START GIVEN INFORMATION

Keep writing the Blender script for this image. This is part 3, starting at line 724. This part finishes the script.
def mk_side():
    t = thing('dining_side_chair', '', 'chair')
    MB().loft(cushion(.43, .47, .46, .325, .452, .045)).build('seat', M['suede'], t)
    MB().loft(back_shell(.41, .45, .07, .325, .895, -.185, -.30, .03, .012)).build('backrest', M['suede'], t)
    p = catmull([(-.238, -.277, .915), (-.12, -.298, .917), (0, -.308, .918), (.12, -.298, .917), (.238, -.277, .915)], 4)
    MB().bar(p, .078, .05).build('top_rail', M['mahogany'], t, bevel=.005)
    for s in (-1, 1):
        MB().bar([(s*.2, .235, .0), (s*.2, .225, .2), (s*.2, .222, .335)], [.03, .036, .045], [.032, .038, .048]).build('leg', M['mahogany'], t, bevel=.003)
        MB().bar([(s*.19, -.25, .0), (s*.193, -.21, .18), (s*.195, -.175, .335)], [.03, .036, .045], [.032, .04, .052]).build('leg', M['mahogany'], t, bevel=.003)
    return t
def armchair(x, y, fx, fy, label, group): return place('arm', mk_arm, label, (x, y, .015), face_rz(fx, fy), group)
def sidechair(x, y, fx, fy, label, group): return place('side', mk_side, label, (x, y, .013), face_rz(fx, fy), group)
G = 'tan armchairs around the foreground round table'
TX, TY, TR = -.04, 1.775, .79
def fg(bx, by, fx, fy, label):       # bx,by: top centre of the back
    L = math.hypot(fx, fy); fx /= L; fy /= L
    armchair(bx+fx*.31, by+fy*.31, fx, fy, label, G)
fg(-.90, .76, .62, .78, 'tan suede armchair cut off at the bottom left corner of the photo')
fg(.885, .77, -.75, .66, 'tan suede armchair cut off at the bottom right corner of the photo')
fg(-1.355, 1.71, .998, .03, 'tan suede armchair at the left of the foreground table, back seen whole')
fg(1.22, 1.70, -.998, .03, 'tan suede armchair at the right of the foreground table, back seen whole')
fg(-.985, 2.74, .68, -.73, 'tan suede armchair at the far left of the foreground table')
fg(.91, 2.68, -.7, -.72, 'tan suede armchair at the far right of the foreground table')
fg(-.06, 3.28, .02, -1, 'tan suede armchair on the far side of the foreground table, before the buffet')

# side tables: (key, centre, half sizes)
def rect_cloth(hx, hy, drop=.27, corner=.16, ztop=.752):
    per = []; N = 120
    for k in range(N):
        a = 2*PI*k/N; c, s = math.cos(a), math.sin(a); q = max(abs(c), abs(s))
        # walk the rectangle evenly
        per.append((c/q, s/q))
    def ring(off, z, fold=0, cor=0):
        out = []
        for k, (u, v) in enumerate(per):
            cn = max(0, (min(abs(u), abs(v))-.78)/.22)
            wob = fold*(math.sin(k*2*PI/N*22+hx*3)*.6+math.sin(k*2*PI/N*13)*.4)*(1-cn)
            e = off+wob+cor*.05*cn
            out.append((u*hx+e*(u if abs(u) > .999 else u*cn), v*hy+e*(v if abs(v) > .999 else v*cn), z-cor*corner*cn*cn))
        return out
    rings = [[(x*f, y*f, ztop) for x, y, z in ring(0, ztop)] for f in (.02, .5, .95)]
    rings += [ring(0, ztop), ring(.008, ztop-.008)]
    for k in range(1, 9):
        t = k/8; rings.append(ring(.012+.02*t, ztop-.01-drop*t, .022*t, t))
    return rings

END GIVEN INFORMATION

TASK: Copy the lines from the start of the data verbatim, stopping after the line containing "fg(-.06, 3.28, .02, -1, 'tan".

WRITTEN ANSWER:
Keep writing the Blender script for this image. This is part 3, starting at line 724. This part finishes the script.
def mk_side():
    t = thing('dining_side_chair', '', 'chair')
    MB().loft(cushion(.43, .47, .46, .325, .452, .045)).build('seat', M['suede'], t)
    MB().loft(back_shell(.41, .45, .07, .325, .895, -.185, -.30, .03, .012)).build('backrest', M['suede'], t)
    p = catmull([(-.238, -.277, .915), (-.12, -.298, .917), (0, -.308, .918), (.12, -.298, .917), (.238, -.277, .915)], 4)
    MB().bar(p, .078, .05).build('top_rail', M['mahogany'], t, bevel=.005)
    for s in (-1, 1):
        MB().bar([(s*.2, .235, .0), (s*.2, .225, .2), (s*.2, .222, .335)], [.03, .036, .045], [.032, .038, .048]).build('leg', M['mahogany'], t, bevel=.003)
        MB().bar([(s*.19, -.25, .0), (s*.193, -.21, .18), (s*.195, -.175, .335)], [.03, .036, .045], [.032, .04, .052]).build('leg', M['mahogany'], t, bevel=.003)
    return t
def armchair(x, y, fx, fy, label, group): return place('arm', mk_arm, label, (x, y, .015), face_rz(fx, fy), group)
def sidechair(x, y, fx, fy, label, group): return place('side', mk_side, label, (x, y, .013), face_rz(fx, fy), group)
G = 'tan armchairs around the foreground round table'
TX, TY, TR = -.04, 1.775, .79
def fg(bx, by, fx, fy, label):       # bx,by: top centre of the back
    L = math.hypot(fx, fy); fx /= L; fy /= L
    armchair(bx+fx*.31, by+fy*.31, fx, fy, label, G)
fg(-.90, .76, .62, .78, 'tan suede armchair cut off at the bottom left corner of the photo')
fg(.885, .77, -.75, .66, 'tan suede armchair cut off at the bottom right corner of the photo')
fg(-1.355, 1.71, .998, .03, 'tan suede armchair at the left of the foreground table, back seen whole')
fg(1.22, 1.70, -.998, .03, 'tan suede armchair at the right of the foreground table, back seen whole')
fg(-.985, 2.74, .68, -.73, 'tan suede armchair at the far left of the foreground table')
fg(.91, 2.68, -.7, -.72, 'tan suede armchair at the far right of the foreground table')
fg(-.06, 3.28, .02, -1, 'tan suede armchair on the far side of the foreground table, before the buffet')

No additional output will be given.